-- Given data start --
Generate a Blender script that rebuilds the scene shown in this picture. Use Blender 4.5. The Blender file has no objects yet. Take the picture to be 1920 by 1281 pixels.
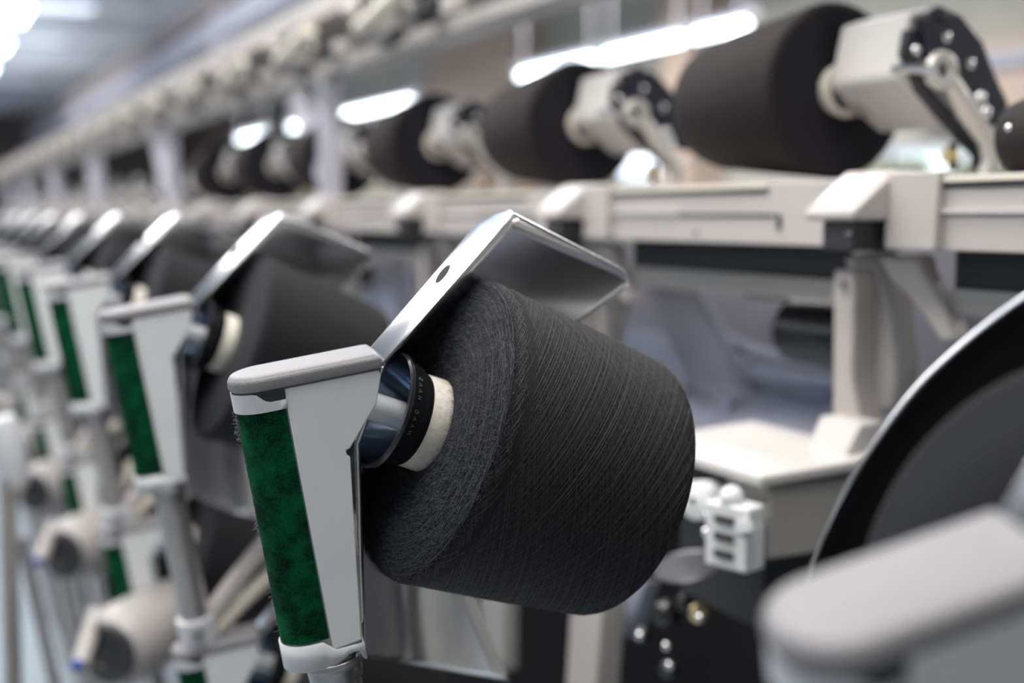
import bpy, bmesh, math, random
from mathutils import Vector, Matrix
R = random.Random(7)
S = bpy.context.scene
COL = S.collection
# ------------------------------------------------------------------ camera
FPX = 2400.0
H = 1.45
PITCH = math.atan(236.5/FPX)
YAW = math.atan(1140.0*math.cos(PITCH)/FPX)
ca, sa, cp, sp = math.cos(YAW), math.sin(YAW), math.cos(PITCH), math.sin(PITCH)
CR = Vector((sa, ca, 0)); CF = Vector((-ca*cp, sa*cp, -sp)); CU = CR.cross(CF)
CAM = Vector((0, 0, H))
def dirc(x, y, z): return CR*x - CU*y + CF*z          # x right, y down, z depth
def W(px, py, d): return CAM + dirc((px-960)/FPX*d, (py-640.5)/FPX*d, d)
def ray(px, py): return dirc((px-960)/FPX, (py-640.5)/FPX, 1)
def atY(px, py, Y): r = ray(px, py); return CAM + r*(Y/r.y)
def atX(px, py, X): r = ray(px, py); return CAM + r*(X/r.x)
cd = bpy.data.cameras.new('camera'); cam = bpy.data.objects.new('camera', cd); COL.objects.link(cam)
m = Matrix((CR, CU, -CF)).transposed().to_4x4(); m.translation = CAM; cam.matrix_world = m
cd.sensor_width = 36; cd.lens = FPX/1920*36; cd.clip_start = .02
cd.dof.use_dof = True; cd.dof.focus_distance = .665; cd.dof.aperture_fstop = 3.6
S.camera = cam
S.view_settings.view_transform = 'Standard'; S.view_settings.look = 'None'
S.view_settings.gamma = 1; S.view_settings.exposure = 0.0; S.view_settings.use_curve_mapping = False

# ------------------------------------------------------------------ materials
def nt(name):
    m = bpy.data.materials.new(name); m.use_nodes = True
    return m, m.node_tree.nodes, m.node_tree.links
def mat(name, col, rough=.5, metal=0., noise=0., nscale=30., bump=0., bscale=200., sheen=0., coat=0., spec=.5, aniso=None, detail=4):
    m, N, L = nt(name); b = N['Principled BSDF']
    b.inputs['Base Color'].default_value = (*col, 1); b.inputs['Roughness'].default_value = rough
    b.inputs['Metallic'].default_value = metal; b.inputs['Specular IOR Level'].default_value = spec
    if sheen: b.inputs['Sheen Weight'].default_value = sheen; b.inputs['Sheen Roughness'].default_value = .5
    if coat: b.inputs['Coat Weight'].default_value = coat; b.inputs['Coat Roughness'].default_value = .08
    tc = N.new('ShaderNodeTexCoord')
    if noise:
        n = N.new('ShaderNodeTexNoise'); n.inputs['Scale'].default_value = nscale; n.inputs['Detail'].default_value = detail
        mp = N.new('ShaderNodeMapRange'); mp.inputs[1].default_value = .3; mp.inputs[2].default_value = .7
        mp.inputs[3].default_value = 1-noise; mp.inputs[4].default_value = 1+noise*.6
        mx = N.new('ShaderNodeVectorMath'); mx.operation = 'SCALE'; mx.inputs[0].default_value = col
        L.new(tc.outputs['Object'], n.inputs['Vector']); L.new(n.outputs['Fac'], mp.inputs[0])
        L.new(mp.outputs[0], mx.inputs['Scale']); L.new(mx.outputs[0], b.inputs['Base Color'])
    if bump:
        n = N.new('ShaderNodeTexNoise'); n.inputs['Scale'].default_value = bscale; n.inputs['Detail'].default_value = 3
        bp = N.new('ShaderNodeBump'); bp.inputs['Strength'].default_value = bump; bp.inputs['Distance'].default_value = .0005
        L.new(tc.outputs['Object'], n.inputs['Vector']); L.new(n.outputs['Fac'], bp.inputs['Height']); L.new(bp.outputs[0], b.inputs['Normal'])
    return m
def emit(name, col, st):
    m, N, L = nt(name); b = N['Principled BSDF']; b.inputs['Base Color'].default_value = (*col, 1)
    b.inputs['Emission Color'].default_value = (*col, 1); b.inputs['Emission Strength'].default_value = st
    return m
M = dict(
 plate=mat('painted_plate', (.70,.71,.71), .42, noise=.05, nscale=25, bump=.06, bscale=300),
 cap=mat('textured_cap_plastic', (.25,.24,.25), .5, noise=.18, nscale=1800, bump=.5, bscale=2500, detail=1),
 cap_dark=mat('dark_cap_plastic', (.06,.06,.068), .45),
 ring=mat('silver_plastic', (.56,.57,.59), .38, noise=.03, nscale=60),
 steel=mat('post_steel', (.45,.43,.42), .33, metal=.85, noise=.12, nscale=20),
 flange=mat('flange_steel', (.30,.30,.31), .35, metal=.8, noise=.25, nscale=90, bump=.1),
 sheet=mat('polished_sheet_steel', (.76,.76,.78), .27, metal=1., noise=.05, nscale=14, bump=.03, bscale=30),
 flsheet=mat('satin_sheet_edge', (.58,.60,.63), .2, metal=1., noise=.08, nscale=30),
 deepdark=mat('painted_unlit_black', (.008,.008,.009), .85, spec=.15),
 traygrey=mat('tray_grey_metal', (.12,.12,.135), .35, metal=.5),
 blk=mat('gloss_black_plastic', (.010,.010,.012), .25, coat=.2),
 blkm=mat('black_plastic', (.015,.016,.02), .45),
 lett=mat('lettering_grey', (.10,.095,.085), .4),
 cup=mat('cup_polished_liner', (.24,.30,.38), .12, metal=.9),
 peg=mat('milky_plastic', (.78,.79,.80), .35, coat=.2),
 paper=mat('paper_tube', (.60,.56,.485), .8, noise=.16, nscale=350, bump=.3, bscale=900),
 beige=mat('beige_machine_paint', (.46,.42,.395), .42, noise=.06, nscale=6),
 beiged=mat('grey_beige_paint', (.33,.315,.295), .5, noise=.08, nscale=8),
 motor=mat('motor_paint', (.36,.335,.32), .45, noise=.1, nscale=12),
 white=mat('warm_white_paint', (.52,.495,.47), .38),
 lilac=mat('lilac_grey_panel', (.46,.45,.51), .5, noise=.12, nscale=9),
 bluegrey=mat('blue_grey_panel', (.27,.285,.35), .45, noise=.15, nscale=12),
 dark=mat('dark_slot_panel', (.02,.023,.028), .7),
 darkg=mat('charcoal_metal', (.03,.03,.034), .4, noise=.3, nscale=30),
 chrome=mat('bright_chrome', (.8,.8,.8), .13, metal=1.),
 navy=mat('navy_plate', (.022,.024,.042), .35),
 cream=mat('cream_plastic', (.72,.66,.55), .4),
 blue=mat('blue_knob', (.02,.10,.50), .4),
 brass=mat('brass', (.75,.6,.3), .3, metal=.8),
 lever=mat('cast_lever', (.60,.57,.53), .35, metal=.3),
 bobbin=mat('smooth_dark_yarn', (.019,.014,.014), .75, bump=.5, bscale=900, spec=.25),
 bobface=mat('smooth_dark_yarn_end', (.012,.011,.015), .8, bump=.5, bscale=900, spec=.2),
 wall=mat('grey_green_wall', (.36,.35,.31), .8, noise=.12, nscale=1.2),
 ceil=mat('ceiling_panel', (.55,.58,.63), .7, noise=.3, nscale=.8),
 beam=mat('lavender_beam', (.46,.46,.53), .6),
 brown=mat('brown_beam', (.30,.255,.25), .7),
 floor=mat('pale_floor', (.40,.45,.49), .35, noise=.1, nscale=2),
 green=mat('hedge_green', (.13,.145,.09), .8, noise=.3, nscale=4),
 label=mat('grey_print', (.38,.37,.36), .5),
)
# green felt
def felt():
    m, N, L = nt('green_felt'); b = N['Principled BSDF']; b.inputs['Roughness'].default_value = .95
    b.inputs['Specular IOR Level'].default_value = .1
    b.inputs['Sheen Weight'].default_value = .06; b.inputs['Sheen Tint'].default_value = (.1,.6,.3,1)
    tc = N.new('ShaderNodeTexCoord')
    n1 = N.new('ShaderNodeTexNoise'); n1.inputs['Scale'].default_value = 55; n1.inputs['Detail'].default_value = 6; n1.inputs['Roughness'].default_value = .7
    n2 = N.new('ShaderNodeTexNoise'); n2.inputs['Scale'].default_value = 1500; n2.inputs['Detail'].default_value = 2
    L.new(tc.outputs['Object'], n1.inputs['Vector']); L.new(tc.outputs['Object'], n2.inputs['Vector'])
    ad = N.new('ShaderNodeMath'); ad.operation = 'MULTIPLY_ADD'; ad.inputs[1].default_value = .55
    L.new(n2.outputs['Fac'], ad.inputs[0]); L.new(n1.outputs['Fac'], ad.inputs[2])
    cr = N.new('ShaderNodeValToRGB'); e = cr.color_ramp.elements
    e[0].position = .64; e[0].color = (.001,.008,.005,1); e[1].position = .92; e[1].color = (.001,.085,.032,1)
    L.new(ad.outputs[0], cr.inputs[0]); L.new(cr.outputs[0], b.inputs['Base Color'])
    bp = N.new('ShaderNodeBump'); bp.inputs['Strength'].default_value = .9; bp.inputs['Distance'].default_value = .0006
    L.new(n2.outputs['Fac'], bp.inputs['Height']); L.new(bp.outputs[0], b.inputs['Normal'])
    return m
M['felt'] = felt()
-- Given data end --
## Work to do
Work out how many lines above have the string "scene" in them, and give only the number.

## Response for this exercise
2